## BEGIN RECORDS FOR THIS EXERCISE
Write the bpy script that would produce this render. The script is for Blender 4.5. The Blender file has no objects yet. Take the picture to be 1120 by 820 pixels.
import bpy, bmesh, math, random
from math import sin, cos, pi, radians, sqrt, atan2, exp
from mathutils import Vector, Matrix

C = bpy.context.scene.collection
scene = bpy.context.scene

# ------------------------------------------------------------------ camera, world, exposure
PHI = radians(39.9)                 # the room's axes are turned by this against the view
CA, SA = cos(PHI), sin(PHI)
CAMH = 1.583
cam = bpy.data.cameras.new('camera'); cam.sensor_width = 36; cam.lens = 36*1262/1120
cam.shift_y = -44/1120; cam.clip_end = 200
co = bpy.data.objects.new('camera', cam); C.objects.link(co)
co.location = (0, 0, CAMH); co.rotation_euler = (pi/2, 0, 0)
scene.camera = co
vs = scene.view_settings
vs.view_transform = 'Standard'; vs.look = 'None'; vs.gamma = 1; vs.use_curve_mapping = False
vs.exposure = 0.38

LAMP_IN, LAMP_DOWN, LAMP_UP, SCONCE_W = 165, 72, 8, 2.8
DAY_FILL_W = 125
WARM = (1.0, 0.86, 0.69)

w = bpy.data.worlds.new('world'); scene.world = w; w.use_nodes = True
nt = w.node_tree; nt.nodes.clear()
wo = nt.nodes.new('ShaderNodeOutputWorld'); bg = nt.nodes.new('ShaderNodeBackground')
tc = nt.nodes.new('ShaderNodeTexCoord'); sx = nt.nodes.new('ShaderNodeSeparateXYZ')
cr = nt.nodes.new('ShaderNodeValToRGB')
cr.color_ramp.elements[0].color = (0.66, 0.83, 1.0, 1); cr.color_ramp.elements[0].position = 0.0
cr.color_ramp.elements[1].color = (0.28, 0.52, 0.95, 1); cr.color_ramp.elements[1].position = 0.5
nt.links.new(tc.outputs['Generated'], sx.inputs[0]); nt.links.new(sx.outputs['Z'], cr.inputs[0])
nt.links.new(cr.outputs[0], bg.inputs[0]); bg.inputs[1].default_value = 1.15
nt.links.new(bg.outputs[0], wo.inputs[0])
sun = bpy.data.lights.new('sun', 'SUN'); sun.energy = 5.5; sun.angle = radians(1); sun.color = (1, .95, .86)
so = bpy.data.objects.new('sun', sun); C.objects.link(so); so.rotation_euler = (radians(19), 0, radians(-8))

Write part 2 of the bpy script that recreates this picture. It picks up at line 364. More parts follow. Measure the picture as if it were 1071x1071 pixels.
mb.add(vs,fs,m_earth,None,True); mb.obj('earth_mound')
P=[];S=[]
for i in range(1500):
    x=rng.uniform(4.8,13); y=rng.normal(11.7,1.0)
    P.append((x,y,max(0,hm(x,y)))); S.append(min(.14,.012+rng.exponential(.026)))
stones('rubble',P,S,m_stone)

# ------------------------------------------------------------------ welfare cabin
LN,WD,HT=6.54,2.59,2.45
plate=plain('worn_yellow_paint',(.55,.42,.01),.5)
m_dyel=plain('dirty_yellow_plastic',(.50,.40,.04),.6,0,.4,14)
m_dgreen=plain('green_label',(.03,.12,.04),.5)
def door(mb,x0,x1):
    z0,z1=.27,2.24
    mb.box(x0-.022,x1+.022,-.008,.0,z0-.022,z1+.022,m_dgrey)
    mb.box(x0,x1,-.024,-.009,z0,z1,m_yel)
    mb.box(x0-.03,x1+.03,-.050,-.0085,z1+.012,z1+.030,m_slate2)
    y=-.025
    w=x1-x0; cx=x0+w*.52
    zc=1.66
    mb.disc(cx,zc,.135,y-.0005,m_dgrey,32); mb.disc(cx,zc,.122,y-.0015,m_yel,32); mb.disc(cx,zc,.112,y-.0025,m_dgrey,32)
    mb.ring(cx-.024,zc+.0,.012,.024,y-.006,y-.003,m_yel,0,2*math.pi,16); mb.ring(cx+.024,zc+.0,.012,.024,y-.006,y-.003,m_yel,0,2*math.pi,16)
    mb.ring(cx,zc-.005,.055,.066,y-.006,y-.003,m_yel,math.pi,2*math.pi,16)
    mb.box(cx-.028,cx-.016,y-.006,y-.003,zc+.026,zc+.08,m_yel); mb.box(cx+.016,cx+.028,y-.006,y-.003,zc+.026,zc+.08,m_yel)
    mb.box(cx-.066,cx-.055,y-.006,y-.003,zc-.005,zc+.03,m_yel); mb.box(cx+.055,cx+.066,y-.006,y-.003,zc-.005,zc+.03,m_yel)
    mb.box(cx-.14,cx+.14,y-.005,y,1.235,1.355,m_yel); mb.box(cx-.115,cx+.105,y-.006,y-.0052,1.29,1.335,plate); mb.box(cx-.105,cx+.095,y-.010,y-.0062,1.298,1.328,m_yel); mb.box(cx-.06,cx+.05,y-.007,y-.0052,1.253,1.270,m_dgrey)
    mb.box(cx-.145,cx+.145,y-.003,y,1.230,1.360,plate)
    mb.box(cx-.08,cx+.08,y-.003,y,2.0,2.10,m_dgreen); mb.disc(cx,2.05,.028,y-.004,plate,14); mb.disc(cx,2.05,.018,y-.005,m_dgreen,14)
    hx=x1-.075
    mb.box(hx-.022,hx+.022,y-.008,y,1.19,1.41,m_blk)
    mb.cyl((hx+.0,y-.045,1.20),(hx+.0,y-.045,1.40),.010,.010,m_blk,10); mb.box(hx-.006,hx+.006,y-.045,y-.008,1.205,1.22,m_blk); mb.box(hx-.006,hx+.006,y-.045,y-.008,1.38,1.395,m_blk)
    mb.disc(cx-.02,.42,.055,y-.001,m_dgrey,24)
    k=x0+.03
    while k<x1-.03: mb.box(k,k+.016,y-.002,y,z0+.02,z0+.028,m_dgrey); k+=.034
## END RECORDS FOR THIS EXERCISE
Repeat the lines from the first one in the records through the line containing "scene = bpy.context.scene", exactly as written, and nothing else.

- _PROBLEM SOLUTION_:
Write the bpy script that would produce this render. The script is for Blender 4.5. The Blender file has no objects yet. Take the picture to be 1120 by 820 pixels.
import bpy, bmesh, math, random
from math import sin, cos, pi, radians, sqrt, atan2, exp
from mathutils import Vector, Matrix

C = bpy.context.scene.collection
scene = bpy.context.scene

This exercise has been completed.